In the spooky spirit of October, I want to share a scary story with you. Remember those school nightmares you used to have growing up? You forgot your locker combo. You had a final but didn’t study. Well, teachers also have school nightmares. One of my nightmares was often a reality: we had one printer/copier for the entire school and it broke. But now I have a new nightmare: I’m teaching remotely and my internet crashes.
Yes, this is the 21st century, yes I live in Silicon Valley, yes people are talking about the internet of things, self-driving cars, and general AI. But can we get reliable internet!? Not always!
So let me give you my tips to fix both nightmares:
INTERNET CRASH
Welp, there goes your Zoom class. Luckily, by this point in distance learning everyone is used to the occasional crash. The tricky part is that as a teacher when you crash, a student is RANDOMLY assigned to be the host. It creates some very hilarious scenarios (much less hilarious when the kids are super young, I’ve heard). Here’s what I do when it crashes:
- Try to log into my Zoom class on my phone. Yes, this uses data, but usually my internet comes back within 5 minutes.
- Ask whoever is host to give you host control back. Luckily the kids have been great sports about this – I usually just joke that if they want to remain host then they have to grade all the work from today.
- Have all of my assignments pre-scheduled or posted on Google Classroom. And share the agenda with the kids in the beginning of class. This way, if the kids lose you for a few minutes, they at least still have access to the work. Or if your internet is REALLY dead and you need another teacher to cover, the kids have their work.
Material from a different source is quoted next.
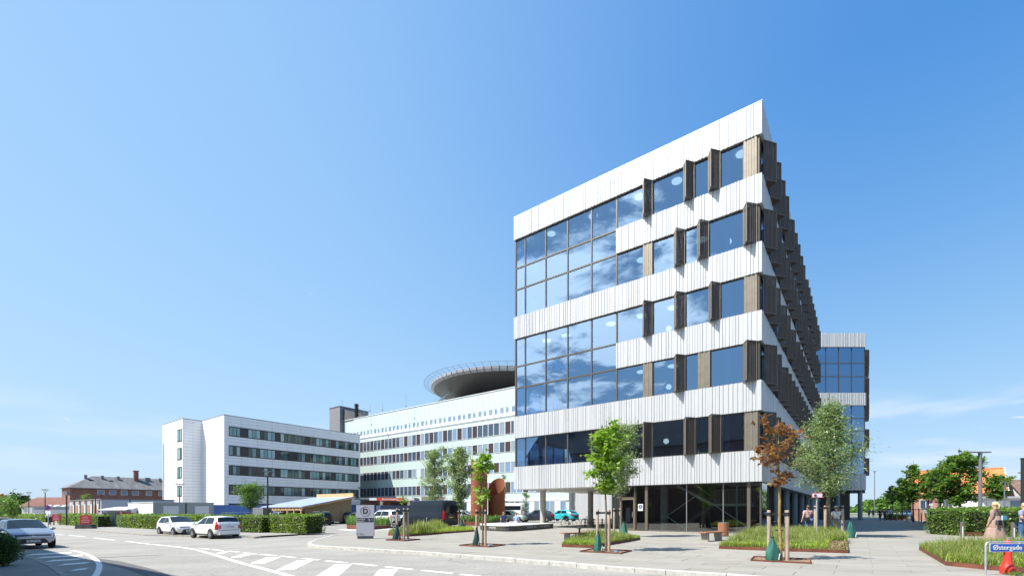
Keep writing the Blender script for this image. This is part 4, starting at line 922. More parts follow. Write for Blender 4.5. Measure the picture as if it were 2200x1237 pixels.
# ================================================================== TREES, HEDGES, GRASS
def quadmesh(name, V, m, smooth=False):
    """V: (n,4,3) array of leaf quads"""
    n = len(V); me = bpy.data.meshes.new(name); me.vertices.add(n * 4); me.vertices.foreach_set('co', V.reshape(-1).astype(np.float32))
    me.loops.add(n * 4); me.loops.foreach_set('vertex_index', np.arange(n * 4, dtype=np.int32))
    me.polygons.add(n); me.polygons.foreach_set('loop_start', np.arange(0, n * 4, 4, dtype=np.int32)); me.polygons.foreach_set('loop_total', np.full(n, 4, dtype=np.int32))
    me.materials.append(m); me.update(calc_edges=True); return me
def leaf_quads(P, size, aspect, rng, lobes=1, flat=0.5, droop=0.25, outward=None):
    n = len(P); d = rng.normal(size=(n, 3)); d[:, 2] = d[:, 2] * 0.6 - droop
    if outward is not None: d = d * .7 + outward
    d /= np.linalg.norm(d, axis=1, keepdims=True)
    up = rng.normal(size=(n, 3)) * flat; up[:, 2] += 1.0
    s = np.cross(d, up); s /= np.linalg.norm(s, axis=1, keepdims=True) + 1e-9; nn = np.cross(s, d)
    L = size * rng.uniform(.65, 1.25, size=(n, 1)); out = []
    for k in range(lobes):
        a = 0 if lobes == 1 else (k - (lobes - 1) / 2) * 0.95
        dk = d * math.cos(a) + s * math.sin(a); sk = s * math.cos(a) - d * math.sin(a); Lk = L * (1.0 if lobes == 1 or k == (lobes - 1) / 2 else .82)
        W = Lk * aspect; b = P
        out.append(np.stack([b, b + dk * Lk * .55 + sk * W / 2 + nn * Lk * .10, b + dk * Lk, b + dk * Lk * .55 - sk * W / 2 + nn * Lk * .10], axis=1))
    return np.concatenate(out)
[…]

Now let’s talk about that in-person nightmare, even though (hopefully) it doesn’t apply to you at the moment.
BROKEN PRINTER/COPIER
Most teachers learn to navigate this one the hard way, early on in their teaching careers. The worst is when you’re so swamped with work that you didn’t prep materials until the night before and are running late the next morning and have to print everything before class but the printer/copier is in use or broken. What do you do!? What if you NEED that and you don’t have a back-up plan!? It’s truly an awful feeling, and I don’t have any great in-the-moment fixes (show a video and do a discussion!?), but I do have a few things you can do to prevent this:
- Print/copy the day before (or earlier). Sounds straight-forward, but I can’t tell you how long I didn’t do this during my teaching career! Whoops!
- Use a back-up printer… I worked at a school where there was a second secret printer in one of the administrative offices. Sometimes the art teachers also have an extra. Hey, desperate times call for desperate measures. Get on the good side of those people with printers!
- Go digital! I’ll be honest, I was all about pen-and-paper work before remote teaching, but now that I have gone digital, I can see the benefits of this for in-person teaching, even for math class.
- Write the problems on big poster paper. You may have time but just not a printer, so write out those problems on poster paper or on the whiteboard if no one else is using it before you. I once spent an entire evening at home stapling packets because the copier was out of staples. Fun fact: I learned my dog HATES the sound of the stapler!
All in all, things happen, but YOU and perhaps more importantly, YOUR STUDENTS, are adaptable. Learning can happen in many ways. Embrace the journey and roll with those setbacks.